* **Stated task**
Exactly and only the lines from the one containing "lawn=empty('lawn_grass')" through the one containing "near=bpy.data.objects.new('near_blades',me); link(near,lawn)" are to be repeated, both ends included.

* **Data block**
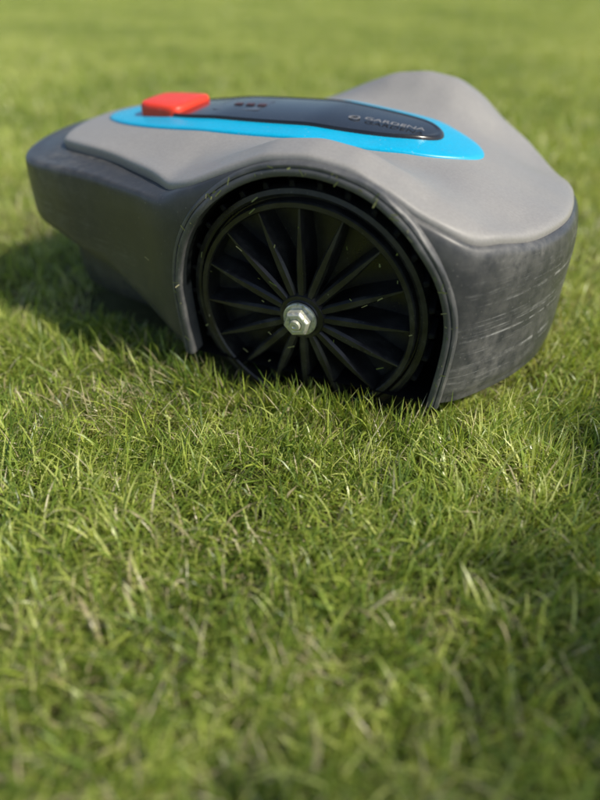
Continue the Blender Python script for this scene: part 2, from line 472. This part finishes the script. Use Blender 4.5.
o=mesh_obj('emblem',[(x,z,y) for x,y,z in V],F,M_white,mower); o.location=(-.018,YC-.012,float(Z(-.018,.012))+.0052)

def clip_mesh():
    n=95; V=[];F=[]
    for i in range(n):
        u=rng.random()
        if u<.5:
            a=rng.random()*6.28; r=.02+.085*math.sqrt(rng.random()); x=r*math.cos(a)-.006; z=.095+r*math.sin(a); y=.0085+.003*rng.random()
            if z<.03: continue
        elif u<.9:
            a=rng.random()*3.9-.38; r=.119+.007*rng.random(); x=r*math.cos(a); z=ZC+r*math.sin(a); y=.19-vout(x)-.0024+.0045*sstep(.17,.215,z)
            if z<.04: z=.04+rng.random()*.05
        else:
            j=rng.integers(0,NT)
            x=OUT[j,0]; y=YC-OUT[j,1]; z=.05+.09*rng.random()
            if OUT[j,1]<0 or abs(x)<.13: continue
            x-=nor[j,0]*.0008; y+=nor[j,1]*.0008
        L=.001+.003*rng.random()**2; w=.0003+.0003*rng.random(); th=rng.random()*6.28
        dx,dz=math.cos(th)*L,math.sin(th)*L; px,pz=-math.sin(th)*w,math.cos(th)*w
        o=len(V); dy=rng.normal(0,.0010)
        V+=[(x-dx-px,y,z-dz-pz),(x-dx+px,y,z-dz+pz),(x+dx+px,y+dy-.0005,z+dz+pz),(x+dx-px,y+dy-.0005,z+dz-pz)]
        F.append((o,o+1,o+2,o+3))
    m,nt,out=newmat('clippings'); k=N(nt); b=k.add('ShaderNodeBsdfPrincipled'); k.l(b.outputs[0],out.inputs[0])
    g=k.add('ShaderNodeNewGeometry').outputs['Random Per Island']
    k.l(k.ramp(g,[(0,(.10,.14,.03)),(.5,(.24,.25,.1)),(1,(.38,.34,.2))]),b.inputs['Base Color'])
    mesh_obj('grass_clippings',V,F,m,mower,smooth=False)
clip_mesh()

YAW=math.radians(-22)
MW=Matrix.Translation((.002,.46,0))@Matrix.Rotation(YAW,4,'Z')@Matrix.Rotation(math.radians(1.0),4,'Y')@Matrix.Rotation(math.radians(2.8),4,'X')
mower.matrix_world=MW

# ------------------------------------------------------------------ lawn
def local(x,y):
    dx=x-.002; dy=y-.46; c,s=math.cos(-YAW),math.sin(-YAW)
    return dx*c-dy*s, dx*s+dy*c
oX=np.linspace(-.372,.203,200); oV=np.array([vout(a) for a in oX])
def inside(x,y,marg,under=0.0):
    X,Y=local(x,y); v=np.abs(YC-Y); lim=np.interp(X,oX,oV,left=-1,right=-1)
    m=np.where(np.abs(X)<.122,marg,marg+under)
    Xe=(X<-.372+under+marg)|(X>.203-under-marg)
    return (v<lim-m)&~Xe
def make(nn,x0,x1,y0,y1,Lm,wm):
    x=rng.uniform(x0,x1,nn); y=rng.uniform(y0,y1,nn)
    q=.012; jx=np.round(x/q)*q+ .004*np.sin(np.round(y/q)*37.); jy=np.round(y/q)*q+.004*np.sin(np.round(x/q)*51.)
    f=rng.random(nn)*.45; x=x+(jx-x)*f; y=y+(jy-y)*f
    keep=~inside(x,y,.003,.03); x=x[keep];y=y[keep]; n=len(x)
    dens=field(x,y,38,1.2)+field(x,y,90,3.); keep=rng.random(n)<np.clip(.80+.5*dens,.3,1); x=x[keep];y=y[keep]; n=len(x)
    L=Lm*np.exp(rng.normal(0,.30,n))*(1+.35*field(x,y,25,5.)+.15*field(x,y,70,2.))
    L=np.clip(L,.010,.050)
    w=wm*np.exp(rng.normal(0,.3,n))
    phi=rng.uniform(0,2*np.pi,n); ld=3*field(x,y,18,.3); m=rng.random(n)<.35
    phi=np.where(m,ld+rng.normal(0,.6,n),phi)
    th0=np.abs(rng.normal(.3,.35,n)); bend=np.abs(rng.normal(.95,.7,n))
    thatch=np.exp(-(((x+.17)/.06)**2+((y-.45)/.04)**2))
    dry=(rng.random(n)<.09+.07*field(x,y,14,2.5)+.3*thatch).astype(float)
    lay=rng.random(n)<.17; th0=np.where(lay,rng.uniform(.9,1.45,n),th0); bend=np.where(lay,rng.uniform(0,.5,n),bend)
    dry=np.where(lay&(rng.random(n)<.35),1.,dry)
    und=inside(x,y,.0); L=np.where(und,np.minimum(L,.024),L)
    X,Y=local(x,y); nearw=(Y<.004)&(Y>-.035)&(np.abs(X+.005)<.12); up=nearw&(rng.random(n)<.6)
    L=np.where(up,np.clip(L*1.5,.02,.05),L); th0=np.where(up,th0*.5,th0); bend=np.where(up,bend*.5,bend)
    tipx=x+np.cos(phi)*L*.6; tipy=y+np.sin(phi)*L*.6
    ins=inside(tipx,tipy,-.002)&~und; phi=np.where(ins,phi+np.pi,phi)
    return x,y,L,w,phi,th0,bend,dry
def cat(a,b): return [np.concatenate(p) for p in zip(a,b)]
A=make(165000,-.85,.95,-.25,1.35,.028,.0014)
B=make(100000,-.42,.45,.02,.62,.027,.0011)
A=cat(A,B)
x,y,L,w,phi,th0,bend,dry=A
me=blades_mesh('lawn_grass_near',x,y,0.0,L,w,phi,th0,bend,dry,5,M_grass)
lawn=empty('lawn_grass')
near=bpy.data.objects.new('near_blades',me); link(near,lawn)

def patch(i,size,n,Lm,wm,lv):
    x=rng.uniform(-size/2,size/2,n); y=rng.uniform(-size/2,size/2,n)
    L=Lm*np.exp(rng.normal(0,.28,n)); w=wm*np.exp(rng.normal(0,.2,n)); phi=rng.uniform(0,6.28,n)
    th0=np.abs(rng.normal(.3,.35,n)); bend=np.abs(rng.normal(.8,.6,n)); dry=(rng.random(n)<.09).astype(float)
    me=blades_mesh('grass_patch',x,y,0,L,w,phi,th0,bend,dry,lv,M_grass)
    return bpy.data.objects.new('grass_patch',me)
def scatter(name,coll,pts):
    me=bpy.data.meshes.new(name); me.from_pydata(pts,[],[])
    n=len(pts)
    a=me.attributes.new('rot','FLOAT','POINT'); a.data.foreach_set('value',rng.integers(0,4,n)*(math.pi/2))
    ob=bpy.data.objects.new(name,me); link(ob,lawn)
    ng=bpy.data.node_groups.new(name,'GeometryNodeTree')
    ng.interface.new_socket('Geometry',in_out='INPUT',socket_type='NodeSocketGeometry')
    ng.interface.new_socket('Geometry',in_out='OUTPUT',socket_type='NodeSocketGeometry')
    gi=ng.nodes.new('NodeGroupInput'); go=ng.nodes.new('NodeGroupOutput')
    ci=ng.nodes.new('GeometryNodeCollectionInfo'); ci.inputs['Collection'].default_value=coll
    ci.inputs['Separate Children'].default_value=True; ci.inputs['Reset Children'].default_value=True
    ip=ng.nodes.new('GeometryNodeInstanceOnPoints'); ip.inputs['Pick Instance'].default_value=True
    na=ng.nodes.new('GeometryNodeInputNamedAttribute'); na.data_type='FLOAT'; na.inputs['Name'].default_value='rot'
    cx=ng.nodes.new('ShaderNodeCombineXYZ')
    ng.links.new(gi.outputs[0],ip.inputs['Points']); ng.links.new(ci.outputs[0],ip.inputs['Instance'])
    ng.links.new(na.outputs['Attribute'],cx.inputs['Z']); ng.links.new(cx.outputs[0],ip.inputs['Rotation'])
    ng.links.new(ip.outputs[0],go.inputs[0])
    md=ob.modifiers.new('scatter','NODES'); md.node_group=ng
c1=bpy.data.collections.new('grass_patches_mid'); c2=bpy.data.collections.new('grass_patches_far')
for i in range(4): c1.objects.link(patch(i,.3,3200,.03,.0026,4))
for i in range(3): c2.objects.link(patch(i,1.0,5200,.038,.008,3))
pts=[]
for ix in range(-18,19):
    for iy in range(-3,26):
        X=ix*.3+.05; Y=iy*.3-.1
        if -.85+.15-.01<=X<=.95-.15+.01 and -.25+.15-.01<=Y<=1.35-.15+.01: continue
        if abs(X)>1.3+Y*.62: continue
        pts.append((X,Y,0))
scatter('mid_blades',c1,pts)
pts=[]
for ix in range(-14,15):
    for iy in range(0,20):
        X=ix*1.0; Y=7.85+iy
        if abs(X)>2+Y*.62: continue
        pts.append((X,Y,0))
scatter('far_blades',c2,pts)

g=mesh_obj('ground',[(-400,-400,0),(400,-400,0),(400,400,0),(-400,400,0)],[(0,1,2,3)],M_ground,None,smooth=False)

# ------------------------------------------------------------------ foliage
def leafmat():
    m,nt,out=newmat('leaves'); k=N(nt)
    g=k.add('ShaderNodeNewGeometry').outputs['Random Per Island']
    c=k.ramp(g,[(0,(.02,.045,.012)),(.6,(.05,.10,.02)),(1,(.09,.15,.03))])
    p=k.add('ShaderNodeBsdfPrincipled'); k.l(c,p.inputs['Base Color']); p.inputs['Roughness'].default_value=.5
    t=k.add('ShaderNodeBsdfTranslucent'); k.l(c,t.inputs[0]); mx=k.add('ShaderNodeMixShader'); mx.inputs[0].default_value=.3
    k.l(p.outputs[0],mx.inputs[1]); k.l(t.outputs[0],mx.inputs[2]); k.l(mx.outputs[0],out.inputs[0]); return m
M_leaf=leafmat()
def leaves(name,P,size,parent):
    n=len(P); a=rng.normal(size=(n,3)); a/=np.linalg.norm(a,axis=1)[:,None]
    b=np.cross(a,rng.normal(size=(n,3))); b/=np.linalg.norm(b,axis=1)[:,None]
    s=size*(.7+.6*rng.random(n))[:,None]
    V=np.stack([P-a*s,P+b*s*.45,P+a*s,P-b*s*.45],1).reshape(-1,3)
    F=np.arange(4*n).reshape(n,4)
    me=bpy.data.meshes.new(name); me.from_pydata(V.tolist(),[],F.tolist()); me.materials.append(M_leaf)
    return link(bpy.data.objects.new(name,me),parent)
M_bark=plastic('bark',(.12,.085,.055),.9,.3,(.2,.17,.13),0,.8,.1)
hedge=empty('hedge')
n=26000
hx=rng.uniform(-24,24,n); hz=2.2*rng.random(n)**.8; hy=27+ .9*rng.random(n)+.35*field(hx,hz*3,1.3,.4)
hz=hz*(1+.12*field(hx,hx*0,1.7,2.))
leaves('hedge_leaves',np.c_[hx,hy,hz],.10,hedge)
V,F=box8([(-24,27.6,0),(24,27.6,0),(24,28.3,0),(-24,28.3,0),(-24,27.6,1.95),(24,27.6,1.95),(24,28.3,1.95),(-24,28.3,1.95)])
mh,nt,out=newmat('hedge_core'); k=N(nt); b=k.add('ShaderNodeBsdfPrincipled'); k.l(b.outputs[0],out.inputs[0]); b.inputs['Base Color'].default_value=(.012,.02,.008,1); b.inputs['Roughness'].default_value=1
mesh_obj('hedge_core',V,F,mh,hedge,smooth=False)

SAZ=(.90,-.436); EL=math.radians(46)
shade_tree=empty('added_shade_tree')  # unseen tree, added only to cast shade over the lower right grass
D=2.6; gx,gy=.52,-.09
TC=np.array([gx+SAZ[0]*D, gy+SAZ[1]*D, D*math.tan(EL)])
n=2600
P=rng.normal(size=(n,3)); P/=np.linalg.norm(P,axis=1)[:,None]
rad=rng.random(n)**(1/2.4)
lump=1+.14*np.sin(P[:,0]*5+1)+.12*np.sin(P[:,1]*6+2)+.1*np.sin(P[:,2]*7)
P=P*(rad*lump)[:,None]*np.array([.50,.50,.42])+TC
leaves('shade_crown',P,.033,shade_tree)
def tube(pts,rads,n=10):
    V=[];F=[]
    for (p,r) in zip(pts,rads):
        for i in range(n):
            a=6.283*i/n; V.append((p[0]+r*math.cos(a),p[1]+r*math.sin(a),p[2]))
    for q in range(len(pts)-1):
        for i in range(n): F.append((q*n+i,q*n+(i+1)%n,(q+1)*n+(i+1)%n,(q+1)*n+i))
    return V,F
parts=[tube([(TC[0],TC[1],0),(TC[0]+.02,TC[1],.6),(TC[0]-.01,TC[1]+.02,1.3),(TC[0],TC[1],TC[2]+.2)],[.05,.035,.03,.01])]
for i in range(9):
    a=i*.7*2; h=TC[2]-.35+.05*i
    parts.append(tube([(TC[0],TC[1],h-.1),(TC[0]+.2*math.cos(a),TC[1]+.2*math.sin(a),h+.08),(TC[0]+.38*math.cos(a),TC[1]+.38*math.sin(a),h+.2)],[.015,.01,.004],6))
V,F=merge(parts); mesh_obj('shade_trunk',V,F,M_bark,shade_tree)

# ------------------------------------------------------------------ light
w=bpy.data.worlds.new('World'); scene.world=w; w.use_nodes=True
nt=w.node_tree; bg=nt.nodes['Background']; sky=nt.nodes.new('ShaderNodeTexSky'); sky.sky_type='NISHITA'; sky.sun_disc=False
az=math.atan2(SAZ[0],SAZ[1])
sky.sun_elevation=EL; sky.sun_rotation=az
nt.links.new(sky.outputs[0],bg.inputs[0]); bg.inputs[1].default_value=.12
sd=bpy.data.lights.new('sun','SUN'); sd.energy=5; sd.angle=math.radians(.53); sd.color=(1,.93,.80)
so=link(bpy.data.objects.new('sun',sd))
dirv=Vector((SAZ[0]*math.cos(EL),SAZ[1]*math.cos(EL),math.sin(EL)))
so.rotation_euler=dirv.to_track_quat('Z','Y').to_euler(); so.location=dirv*10

# ------------------------------------------------------------------ camera
cd=bpy.data.cameras.new('camera'); cam=link(bpy.data.objects.new('camera',cd)); scene.camera=cam
cam.location=(0,0,.332); cam.rotation_euler=(math.radians(90-35),0,0)
cd.sensor_width=36; cd.sensor_fit='AUTO'; cd.lens=27; cd.clip_start=.01; cd.clip_end=1500
cd.dof.use_dof=True; cd.dof.focus_distance=.495; cd.dof.aperture_fstop=1.9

* **Written answer**
lawn=empty('lawn_grass')
near=bpy.data.objects.new('near_blades',me); link(near,lawn)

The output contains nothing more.